I've moved the mic around.

Before I mic'ed the cab, I moved it around to find the best place to record. I ended up putting the center of the mic right on the edge of the inner cone. Everywhere else sounded really thin. When I say digital I mean it doesn't sound like it is coming out of a $1600 tube amp. It sounds as though I am playing through a $250 effects processor with headphones on. It's not to that extent, but you get the idea. I'm hearing everyone is spending a lot of their money on an interface with a good A/D converter in it and was wondering if this would be a cure for my problem. does the cheap Lexicon Lambda do a crappy job of converting your analog signal and thus give you a digital sound instead of an acurate representation of what you are hearing coming out of the cabinet? Thanks for the replies.

anonymous Tue, 12/16/2008 - 12:15

Re: I've moved the mic around.

Ratt617 wrote: ... a digital sound instead of an accurate representation of what you are hearing ...

Actually it's the other way around. Digital is closer to a true representation, and analog has a colored sound.

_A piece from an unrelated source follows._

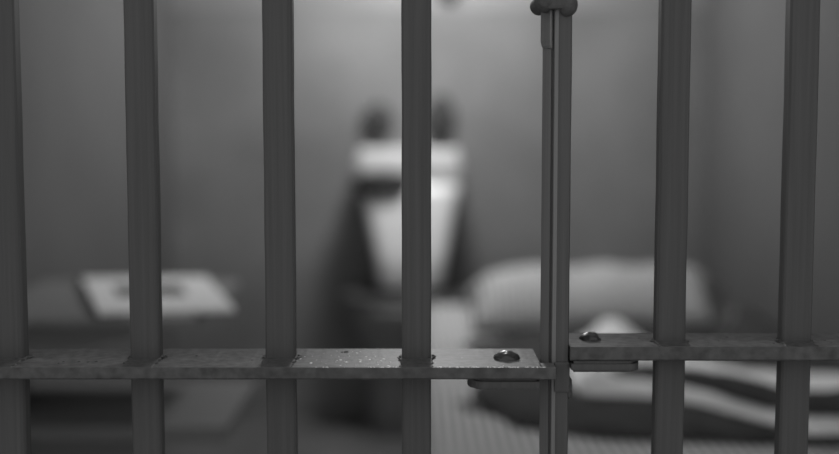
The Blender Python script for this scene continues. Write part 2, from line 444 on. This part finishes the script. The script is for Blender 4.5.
# ------------------------------------------------------------------ bunk
MT = .40
bed = thing('bunk_bed', 'low dark steel bunk along the right wall under the striped mattress', 'bed', (.42, 2.4, 0))
ie = Vector((-.42, -2.4, 0))
bm = bmesh.new()
box(bm, .008, .03, 1.25, 3.20, .27, .31, .003); box(bm, .80, .845, 1.25, 3.20, .27, .31, .003)
box(bm, .03, .80, 1.25, 1.28, .27, .31, .003); box(bm, .03, .80, 3.17, 3.20, .27, .31, .003)
box(bm, .03, .80, 1.28, 3.17, .292, .30)
o = link('bed_frame', bm, M['frame'], bed); o.location = ie
for x in (.02, .80):
    for y in (1.27, 3.18):
        bm = bmesh.new(); box(bm, x - .012, x + .018, y - .015, y + .015, 0, .272, .002); o = link('leg', bm, M['frame'], bed); o.location = ie
bm = bmesh.new(); nx, ny = 24, 60
def msag(x, y):
    return .003 * noise.noise(Vector((x * 5, y * 4, 1))) - .016 * math.exp(-((x - .085 - (2.02 - y) * .9) / .07) ** 2 - ((y - 1.99) / .022) ** 2)
rings = []
X0, X1, Y0, Y1 = .004, .842, 1.26, 3.21
pts2 = []
top = {}
for i in range(nx + 1):
    for j in range(ny + 1):
        x = X0 + (X1 - X0) * i / nx; y = Y0 + (Y1 - Y0) * j / ny
        edge = min(x - X0, X1 - x, y - Y0, Y1 - y)
        top[i, j] = bm.verts.new((x, y, MT - (.012 if edge < 1e-6 else 0) + msag(x, y)))
bot = {(i, j): bm.verts.new((v.co.x, v.co.y, .311)) for (i, j), v in top.items() if i in (0, nx) or j in (0, ny)}
for i in range(nx):
    for j in range(ny): bm.faces.new((top[i, j], top[i + 1, j], top[i + 1, j + 1], top[i, j + 1]))
for i in range(nx):
    bm.faces.new((bot[i, 0], bot[i + 1, 0], top[i + 1, 0], top[i, 0])); bm.faces.new((bot[i + 1, ny], bot[i, ny], top[i, ny], top[i + 1, ny]))
for j in range(ny):
    bm.faces.new((bot[0, j + 1], bot[0, j], top[0, j], top[0, j + 1])); bm.faces.new((bot[nx, j], bot[nx, j + 1], top[nx, j + 1], top[nx, j]))
bm.faces.new([bot[i, 0] for i in range(nx, -1, -1)] + [bot[0, j] for j in range(1, ny + 1)] + [bot[i, ny] for i in range(1, nx + 1)] + [bot[nx, j] for j in range(ny - 1, 0, -1)])
tag(link('mattress', bm, M['ticking'], None, True), 'thin striped ticking mattress on the bunk by the right wall', 'mattress')

bm = bmesh.new(); rings = []  # thin dark patch laid over the mattress dimple
def patch_top(x, y): return MT + msag(x, y) + .0012
vs = []
for k in range(28):
    a = 2 * math.pi * k / 28; r = 1 + .25 * noise.noise(Vector((math.cos(a) * 2, math.sin(a) * 2, 6)))
    px, py = .054 * math.cos(a) * r, .030 * math.sin(a) * r
    vs.append((.118 + px * .97, 2.015 - px * .35 + py))
rings = [[(x, y, patch_top(x, y)) for x, y in vs], [(x * .98 + .118 * .02, y * .98 + 2.015 * .02, patch_top(x, y) + .0008) for x, y in vs]]
loft(bm, rings)
o = link('dark_patch', bm, M['dark_patch'], bpy.data.objects['mattress']); o['label'] = 'dark oblong patch'

# pillow
bm = bmesh.new(); n = 40; T = {}; B = {}
PX, PY, pa, pb, ph = .445, 2.96, .325, .245, .108
for i in range(n + 1):
    for j in range(n + 1):
        u, v = i / n * 2 - 1, j / n * 2 - 1
        h = max(0, (1 - abs(u) ** 8)) ** .5 * max(0, (1 - abs(v) ** 2.6)) ** .7
        xl, xr = .112, .757 + .07 * v
        x = xl + (xr - xl) * (u * (1 - .06 * (1 - v * v)) + 1) / 2; y = PY + v * pb * (1 - .05 * (1 - u * u)) + .02 * u
        z = MT + .018
        wr = .012 * noise.noise(Vector((u * 3, v * 2, 3))) * h
        T[i, j] = bm.verts.new((x, y, z + ph * h + wr))
        B[i, j] = T[i, j] if (i in (0, n) or j in (0, n)) else bm.verts.new((x, y, z - .015 * h))
for i in range(n):
    for j in range(n):
        bm.faces.new((T[i, j], T[i + 1, j], T[i + 1, j + 1], T[i, j + 1])); bm.faces.new((B[i, j + 1], B[i + 1, j + 1], B[i + 1, j], B[i, j]))
tag(link('pillow', bm, M['pillow'], None, True), 'plump striped pillow at the far end of the bunk', 'pillow')

def g(x, y, cx, cy, sx, sy, a=0):
    c, s = math.cos(R(a)), math.sin(R(a)); dx, dy = x - cx, y - cy
    p, q = dx * c + dy * s, -dx * s + dy * c
    return math.exp(-(p / sx) ** 2 - (q / sy) ** 2)

def cloth(name, inside, hfun, m, x0, x1, y0, y1, step, th, zlow):
    """draped cloth: grid cut by an outline, closed below"""
    bm = bmesh.new(); nx = int((x1 - x0) / step); ny = int((y1 - y0) / step); keep = {}
    for i in range(nx + 1):
        for j in range(ny + 1):
            x = x0 + (x1 - x0) * i / nx; y = y0 + (y1 - y0) * j / ny
            if inside(x, y) > 0: keep[i, j] = (x, y)
    fs = [(i, j) for (i, j) in keep if (i + 1, j) in keep and (i, j + 1) in keep and (i + 1, j + 1) in keep]
    T = {}; B = {}
    ed = {}
    for i, j in fs:
        q = [(i, j), (i + 1, j), (i + 1, j + 1), (i, j + 1)]
        for a, b in zip(q, q[1:] + q[:1]): ed[a, b] = 1
    rim = {a for (a, b) in ed if (b, a) not in ed}
    for k in rim:                                # draw the rim smoothly onto the cloth's outline
        x, y = keep[k]
        for _ in range(3):
            d = inside(x, y); gx = (inside(x + 1e-4, y) - d) / 1e-4; gy = (inside(x, y + 1e-4) - d) / 1e-4
            m2 = max(.25, gx * gx + gy * gy); x -= gx * d / m2 * .95; y -= gy * d / m2 * .95
        if math.hypot(x - keep[k][0], y - keep[k][1]) < step * 1.5: keep[k] = (x, y)
    def tv(k):
        if k not in T:
            x, y = keep[k]; d = min(1, max(0, inside(x, y)) / .05)
            h = hfun(x, y); lo = zlow(x, y)
            e_ = math.sqrt(max(0, 1 - (1 - d) ** 2))
            T[k] = bm.verts.new((x, y, lo + th + (h - lo) * e_)); B[k] = bm.verts.new((x, y, lo + max(0, (h - lo) * e_ - .0)  * .0))
        return T[k], B[k]
    cnt = {}
    for i, j in fs:
        q = [(i, j), (i + 1, j), (i + 1, j + 1), (i, j + 1)]
        for a, b in zip(q, q[1:] + q[:1]): cnt[a, b] = 1
        bm.faces.new([tv(k)[0] for k in q]); bm.faces.new([tv(k)[1] for k in q[::-1]])
    for (a, b) in cnt:
        if (b, a) not in cnt: bm.faces.new((tv(a)[1], tv(b)[1], tv(b)[0], tv(a)[0]))
    o = link(name, bm, m, None, True)
    return o

def poly_inside(poly):
    def f(x, y):
        d = 1e9; ins = False; n = len(poly)
        for k in range(n):
            (ax, ay), (bx_, by_) = poly[k], poly[(k + 1) % n]
            if (ay > y) != (by_ > y) and x < (bx_ - ax) * (y - ay) / (by_ - ay) + ax: ins = not ins
            t = max(0, min(1, ((x - ax) * (bx_ - ax) + (y - ay) * (by_ - ay)) / ((bx_ - ax) ** 2 + (by_ - ay) ** 2)))
            d = min(d, math.hypot(x - ax - t * (bx_ - ax), y - ay - t * (by_ - ay)))
        return d if ins else -d
    return f
def lip(x): return 1.965 - 2.2 * min(.30, max(0, x - .28)) ** 2
bl_in = poly_inside([(.150, 1.865), (.28, 1.80), (.50, 1.765), (.836, 1.75), (.838, 3.15), (.795, 2.99), (.740, 2.83), (.66, 2.69), (.50, 2.66), (.20, 2.62), (.09, 2.55), (.125, 2.40), (.115, 2.20), (.09, 2.08)])
def bl_h(x, y):
    return MT + .012 + .018 * g(x, y, .45, 1.95, .45, .12) + .018 * g(x, y, .42, 2.32, .32, .20) + .046 * g(x, y, .42, 2.56, .17, .08) + .005 * noise.noise(Vector((x * 9, y * 9, 2)))
bo = cloth('blanket', bl_in, bl_h, M['blanket'], .05, .84, 1.74, 3.16, .0125, .004, lambda x, y: MT + .0045)
tag(bo, 'rumpled dark wool blanket on the striped mattress beneath the white sheet', 'blanket')
sh_in = poly_inside([(.258, 2.04), (.268, 1.95), (.33, 1.918), (.42, 1.88), (.50, 1.82), (.58, 1.75), (.70, 1.74), (.80, 1.76), (.82, 2.05), (.80, 2.14), (.60, 2.17), (.50, 2.28), (.45, 2.48), (.33, 2.46), (.28, 2.25)])
sh_poly = sh_in
sh_in = lambda x, y: min(sh_poly(x, y), y - lip(x) + (.030 if x < .36 else max(.014, .030 - (x - .36) * .2)))
def sh_h(x, y):
    yc = lip(x)
    h = .016 * math.exp(-((y - yc) / .030) ** 2)
    h += .026 * g(x, y, .285, 2.00, .026, .10, 10)
    h += .052 * g(x, y, .385, 2.36, .050, .09) + .010 * g(x, y, .62, 2.20, .28, .10, -8)
    h += .006 * noise.noise(Vector((x * 8, y * 16, 5))) + .003 * noise.noise(Vector((x * 26, y * 30, 5)))
    return bl_h(x, y) + .010 + max(0, h)
so = cloth('bed_sheet', sh_in, sh_h, M['sheet'], .25, .83, 1.73, 2.52, .009, .003, lambda x, y: bl_h(x, y) + .0055)
tag(so, 'crumpled white sheet bunched on top of the dark blanket', 'sheet')

# a tucked fold of the dark blanket lying across the sheet
bm = bmesh.new(); rings = []; n = 46
for k in range(n + 1):
    t = k / n; x = .298 + .515 * t; yc = lip(x) + .078 - .012 * t + .006 * noise.noise(Vector((x * 8, 0, 3)))
    wd = .054 * (min(1, t / .12, (1 - t) / .05) ** .5 + .04) * (1 + .25 * noise.noise(Vector((x * 11, 4, 3)))); hh = .026 * (min(1, t / .12, (1 - t) / .05) ** .5 + .04)
    base = max(sh_h(x, yc + q * wd) for q in (-1, -.5, 0, .5, 1)) + .0045
    ring_ = []
    for q in range(15):
        a = math.pi * q / 14; u = math.cos(a)
        yy = yc + wd * u; zz = sh_h(x, yy) + .004 + hh * math.sin(a) ** .7 * (1 + .35 * noise.noise(Vector((x * 14, u * 2.5, 7))))
        ring_.append((x, yy, zz))
    for u in (-.6, 0, .6): ring_.append((x, yc + wd * u, sh_h(x, yc + wd * u) + .0035))
    rings.append(ring_)
loft(bm, rings)
fo = link('blanket_fold', bm, M['blanket'], bo, True)

# ------------------------------------------------------------------ lamp on the ceiling
lamp = thing('pendant_lamp', 'bare pendant lamp hanging from the cell ceiling in front of the washbasin', 'lamp', (LAMP[0], LAMP[1], ZC))
bm = bmesh.new(); lathe(bm, (0, 0, 0), [(.05, 0), (.05, -.015), (.02, -.03), (.006, -.035)]); link('ceiling_rose', bm, M['trim'], lamp, True)
dz = LAMP[2] - ZC
bm = bmesh.new(); lathe(bm, (0, 0, 0), [(.004, -.03), (.004, dz + .10)], n=10); link('cord', bm, M['black'], lamp, True)
bm = bmesh.new(); lathe(bm, (0, 0, dz), [(.008, .11), (.02, .10), (.022, .06), (.018, .055)]); link('lamp_holder', bm, M['black'], lamp, True)
bm = bmesh.new(); lathe(bm, (0, 0, dz), [(.014, .055), (.02, .04), (.038, .0), (.036, -.02), (.02, -.036), (.006, -.04)]); link('bulb', bm, M['bulb'], lamp, True)
ld = bpy.data.lights.new('lamp_light', 'POINT'); ld.energy = LAMP_W; ld.shadow_soft_size = .09
lo = bpy.data.objects.new('lamp_light', ld); COL.objects.link(lo); lo.parent = lamp; lo.location = (0, 0, dz - .10)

The thing is that the color that expensive pre amps add sound good!

bobbo Wed, 12/24/2008 - 10:50

the price of your amp doesn't mean anything. your a/d really doesn't matter that much for what you're trying to do. i think you need to look at the settings of your amp, which are probably the culprit, settings for recording are different when you are close micing, you can disagree all you want. but you're asking the question here, and i'm telling you my experience.

make sure you check your tone with the music playing, its got to sound good with other instruments, unless you're playing by yourself.

if you want the sound you hear in the room, then put up a condenser mic in the room. putting a mic in the speaker isn't going to give you the sound you "hear in the room", its going to give you the sound of what you hear when your ear is right up against the speaker.

i've owned a few amps bought just for recording, orange rocker 30, 6505, mesa stelleto, mesa solo rec, randall mts. (the randall the best option for recording due to its amazing tone options, and how well it cut through all genres, i still own it and won't sell it, even though i don't record with real amps anymore)

which brings me to the next thing. i don't record with amps anymore, everything is ran through my pod x3, why? because i have 78 amps to choose from, 24 cabs, 4 mics per amp to choose from. and you know what, they don't sound digital to me, i never wanted to stop recording real amps, but i can't own 78 amps, and 24 cabs, and have multiple mics that i can just swap with each other, to find the best match for the song or band.

imo i think your "digitalness problem" is just that you're not used to hearing the amp that way, and are not thinking of the big picture of the whole band.